— BEGIN Information supplied —
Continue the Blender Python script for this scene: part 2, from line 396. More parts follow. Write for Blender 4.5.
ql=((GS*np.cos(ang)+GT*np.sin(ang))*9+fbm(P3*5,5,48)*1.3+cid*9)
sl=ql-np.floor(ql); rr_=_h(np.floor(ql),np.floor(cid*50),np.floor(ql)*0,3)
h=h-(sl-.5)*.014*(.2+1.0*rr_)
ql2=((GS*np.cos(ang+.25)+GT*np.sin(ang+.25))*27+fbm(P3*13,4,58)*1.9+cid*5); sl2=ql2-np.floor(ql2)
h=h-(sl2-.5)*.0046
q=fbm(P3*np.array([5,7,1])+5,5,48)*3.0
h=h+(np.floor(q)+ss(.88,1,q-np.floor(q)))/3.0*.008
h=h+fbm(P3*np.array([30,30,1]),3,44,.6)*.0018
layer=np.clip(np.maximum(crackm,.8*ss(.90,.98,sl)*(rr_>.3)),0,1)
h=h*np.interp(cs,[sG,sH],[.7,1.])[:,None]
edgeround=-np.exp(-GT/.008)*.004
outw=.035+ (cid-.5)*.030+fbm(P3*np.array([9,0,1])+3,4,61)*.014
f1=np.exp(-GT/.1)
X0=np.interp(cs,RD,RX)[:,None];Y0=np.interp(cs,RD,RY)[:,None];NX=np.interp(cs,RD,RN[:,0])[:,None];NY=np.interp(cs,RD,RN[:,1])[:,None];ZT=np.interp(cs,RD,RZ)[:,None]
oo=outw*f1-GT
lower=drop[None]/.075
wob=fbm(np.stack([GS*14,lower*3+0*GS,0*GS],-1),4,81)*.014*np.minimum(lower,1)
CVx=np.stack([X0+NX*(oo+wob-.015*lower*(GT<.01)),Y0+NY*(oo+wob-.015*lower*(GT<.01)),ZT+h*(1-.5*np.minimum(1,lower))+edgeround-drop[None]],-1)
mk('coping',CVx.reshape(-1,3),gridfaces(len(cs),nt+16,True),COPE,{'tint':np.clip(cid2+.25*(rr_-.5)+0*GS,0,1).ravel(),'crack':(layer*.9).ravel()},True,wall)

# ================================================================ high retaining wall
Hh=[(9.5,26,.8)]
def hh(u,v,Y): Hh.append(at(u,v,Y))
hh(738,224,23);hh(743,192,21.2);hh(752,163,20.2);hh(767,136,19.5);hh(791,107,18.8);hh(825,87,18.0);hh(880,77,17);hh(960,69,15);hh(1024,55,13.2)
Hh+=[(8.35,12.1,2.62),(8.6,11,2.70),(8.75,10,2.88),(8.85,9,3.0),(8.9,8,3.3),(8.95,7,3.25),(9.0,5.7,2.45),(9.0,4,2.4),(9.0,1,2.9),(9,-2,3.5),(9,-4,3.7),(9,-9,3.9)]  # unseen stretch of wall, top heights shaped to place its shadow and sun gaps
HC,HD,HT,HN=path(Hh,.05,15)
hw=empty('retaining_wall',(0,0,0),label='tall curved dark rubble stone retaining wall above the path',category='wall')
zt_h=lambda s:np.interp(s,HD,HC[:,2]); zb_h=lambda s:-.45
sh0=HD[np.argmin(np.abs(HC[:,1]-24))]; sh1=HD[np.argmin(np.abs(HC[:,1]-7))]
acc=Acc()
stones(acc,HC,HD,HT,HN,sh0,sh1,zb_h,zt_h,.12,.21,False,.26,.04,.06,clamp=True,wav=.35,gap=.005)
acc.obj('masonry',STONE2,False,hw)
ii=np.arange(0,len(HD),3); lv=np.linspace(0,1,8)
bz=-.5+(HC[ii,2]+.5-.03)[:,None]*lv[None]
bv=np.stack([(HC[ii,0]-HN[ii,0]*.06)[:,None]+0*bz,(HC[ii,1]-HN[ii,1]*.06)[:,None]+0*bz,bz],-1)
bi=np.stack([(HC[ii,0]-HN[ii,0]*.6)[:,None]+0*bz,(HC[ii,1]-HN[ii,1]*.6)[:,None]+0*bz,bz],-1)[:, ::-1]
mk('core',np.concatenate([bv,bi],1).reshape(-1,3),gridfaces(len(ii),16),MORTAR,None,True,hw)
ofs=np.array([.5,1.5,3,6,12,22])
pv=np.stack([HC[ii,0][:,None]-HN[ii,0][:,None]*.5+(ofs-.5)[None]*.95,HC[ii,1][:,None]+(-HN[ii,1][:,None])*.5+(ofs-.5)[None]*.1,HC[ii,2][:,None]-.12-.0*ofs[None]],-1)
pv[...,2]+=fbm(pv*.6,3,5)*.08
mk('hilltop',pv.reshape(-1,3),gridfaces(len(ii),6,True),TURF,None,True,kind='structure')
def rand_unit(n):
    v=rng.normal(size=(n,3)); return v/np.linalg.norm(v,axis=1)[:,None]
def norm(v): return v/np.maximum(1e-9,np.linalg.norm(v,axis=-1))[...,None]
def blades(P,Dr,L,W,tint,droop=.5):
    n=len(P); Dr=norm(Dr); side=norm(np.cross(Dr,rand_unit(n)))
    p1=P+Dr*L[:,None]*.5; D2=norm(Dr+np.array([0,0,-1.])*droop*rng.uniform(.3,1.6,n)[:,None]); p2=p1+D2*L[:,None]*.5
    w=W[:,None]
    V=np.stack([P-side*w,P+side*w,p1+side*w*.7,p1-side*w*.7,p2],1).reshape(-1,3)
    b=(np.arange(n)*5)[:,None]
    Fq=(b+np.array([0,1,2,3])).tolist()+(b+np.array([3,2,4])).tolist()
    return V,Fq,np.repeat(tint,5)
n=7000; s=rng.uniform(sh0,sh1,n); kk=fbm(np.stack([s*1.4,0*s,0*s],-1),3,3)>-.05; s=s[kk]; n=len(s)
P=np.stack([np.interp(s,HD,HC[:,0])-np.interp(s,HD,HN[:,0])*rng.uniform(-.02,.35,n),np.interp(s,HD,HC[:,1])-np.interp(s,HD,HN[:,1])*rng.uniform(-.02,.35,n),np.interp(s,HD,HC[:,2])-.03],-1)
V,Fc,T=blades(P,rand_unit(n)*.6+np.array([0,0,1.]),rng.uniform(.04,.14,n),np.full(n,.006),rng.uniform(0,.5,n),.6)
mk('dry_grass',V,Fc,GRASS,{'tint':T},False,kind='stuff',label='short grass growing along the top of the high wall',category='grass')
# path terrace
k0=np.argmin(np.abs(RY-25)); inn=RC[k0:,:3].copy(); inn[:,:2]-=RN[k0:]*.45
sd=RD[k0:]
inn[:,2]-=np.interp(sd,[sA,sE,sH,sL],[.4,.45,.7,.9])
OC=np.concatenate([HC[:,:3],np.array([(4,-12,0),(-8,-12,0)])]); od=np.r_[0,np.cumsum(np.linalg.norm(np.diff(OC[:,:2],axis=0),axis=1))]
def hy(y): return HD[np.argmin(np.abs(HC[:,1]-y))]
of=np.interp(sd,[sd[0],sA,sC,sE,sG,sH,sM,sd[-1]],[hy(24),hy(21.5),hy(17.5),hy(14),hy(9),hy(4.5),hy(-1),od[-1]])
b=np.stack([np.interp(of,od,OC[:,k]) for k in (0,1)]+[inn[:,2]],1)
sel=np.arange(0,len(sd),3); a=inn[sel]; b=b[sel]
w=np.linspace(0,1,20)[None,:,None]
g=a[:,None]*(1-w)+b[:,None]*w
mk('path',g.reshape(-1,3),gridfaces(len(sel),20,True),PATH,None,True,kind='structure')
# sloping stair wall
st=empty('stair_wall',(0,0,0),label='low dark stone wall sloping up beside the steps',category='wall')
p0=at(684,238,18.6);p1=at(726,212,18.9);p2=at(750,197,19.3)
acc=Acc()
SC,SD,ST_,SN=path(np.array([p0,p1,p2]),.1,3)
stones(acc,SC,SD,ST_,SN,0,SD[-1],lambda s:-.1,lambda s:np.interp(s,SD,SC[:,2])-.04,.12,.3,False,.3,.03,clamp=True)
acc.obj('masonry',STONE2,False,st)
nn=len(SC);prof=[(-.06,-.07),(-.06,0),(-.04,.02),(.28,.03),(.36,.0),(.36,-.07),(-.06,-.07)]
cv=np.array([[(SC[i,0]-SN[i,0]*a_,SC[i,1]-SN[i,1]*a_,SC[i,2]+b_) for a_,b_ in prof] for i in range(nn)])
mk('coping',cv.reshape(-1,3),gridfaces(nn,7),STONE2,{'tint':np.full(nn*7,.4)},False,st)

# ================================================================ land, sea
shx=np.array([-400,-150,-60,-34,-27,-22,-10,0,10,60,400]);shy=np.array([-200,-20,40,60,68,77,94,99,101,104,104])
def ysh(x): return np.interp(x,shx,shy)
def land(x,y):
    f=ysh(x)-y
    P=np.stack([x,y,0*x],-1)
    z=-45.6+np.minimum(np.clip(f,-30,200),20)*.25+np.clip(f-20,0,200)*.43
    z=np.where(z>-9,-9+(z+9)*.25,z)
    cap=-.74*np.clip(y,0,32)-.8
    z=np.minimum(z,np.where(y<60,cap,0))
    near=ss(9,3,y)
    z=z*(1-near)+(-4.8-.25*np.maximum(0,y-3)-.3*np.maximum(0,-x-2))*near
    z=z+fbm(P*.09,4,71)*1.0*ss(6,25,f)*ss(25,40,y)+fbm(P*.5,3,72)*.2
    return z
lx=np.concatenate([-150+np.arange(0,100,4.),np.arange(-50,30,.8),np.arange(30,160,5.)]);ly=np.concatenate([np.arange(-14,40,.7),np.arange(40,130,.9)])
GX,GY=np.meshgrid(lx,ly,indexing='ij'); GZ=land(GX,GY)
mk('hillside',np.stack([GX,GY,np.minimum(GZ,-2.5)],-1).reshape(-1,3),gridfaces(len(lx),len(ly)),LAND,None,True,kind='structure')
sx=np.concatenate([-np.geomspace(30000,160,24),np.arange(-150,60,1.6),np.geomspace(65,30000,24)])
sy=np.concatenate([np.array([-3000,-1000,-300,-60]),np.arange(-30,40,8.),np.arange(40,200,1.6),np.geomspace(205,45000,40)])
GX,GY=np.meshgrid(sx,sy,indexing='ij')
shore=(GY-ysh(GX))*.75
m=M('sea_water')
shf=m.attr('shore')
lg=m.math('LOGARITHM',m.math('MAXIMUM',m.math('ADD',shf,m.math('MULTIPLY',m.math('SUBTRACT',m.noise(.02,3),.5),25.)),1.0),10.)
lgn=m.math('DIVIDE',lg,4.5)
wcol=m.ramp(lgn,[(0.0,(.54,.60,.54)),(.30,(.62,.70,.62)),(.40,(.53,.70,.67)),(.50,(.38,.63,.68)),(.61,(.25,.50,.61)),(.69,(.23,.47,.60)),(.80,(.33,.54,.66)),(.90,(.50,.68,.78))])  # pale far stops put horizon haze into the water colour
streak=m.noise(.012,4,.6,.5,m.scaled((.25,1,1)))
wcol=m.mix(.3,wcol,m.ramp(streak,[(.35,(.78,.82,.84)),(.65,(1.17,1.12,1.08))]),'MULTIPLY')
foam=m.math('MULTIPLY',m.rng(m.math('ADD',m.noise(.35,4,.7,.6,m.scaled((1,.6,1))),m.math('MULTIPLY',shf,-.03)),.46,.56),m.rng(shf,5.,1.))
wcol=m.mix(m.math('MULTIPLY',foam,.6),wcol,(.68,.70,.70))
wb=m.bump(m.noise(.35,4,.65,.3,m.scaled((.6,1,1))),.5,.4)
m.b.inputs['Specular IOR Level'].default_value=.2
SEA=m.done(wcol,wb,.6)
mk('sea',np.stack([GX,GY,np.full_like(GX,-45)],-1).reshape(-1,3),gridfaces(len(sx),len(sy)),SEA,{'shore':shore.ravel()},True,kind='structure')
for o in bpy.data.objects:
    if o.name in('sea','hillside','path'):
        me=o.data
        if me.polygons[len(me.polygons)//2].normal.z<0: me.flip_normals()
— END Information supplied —
Set problem
Reply with one number only, the count of lines above that hold the string "False".

Solution to the exercise
6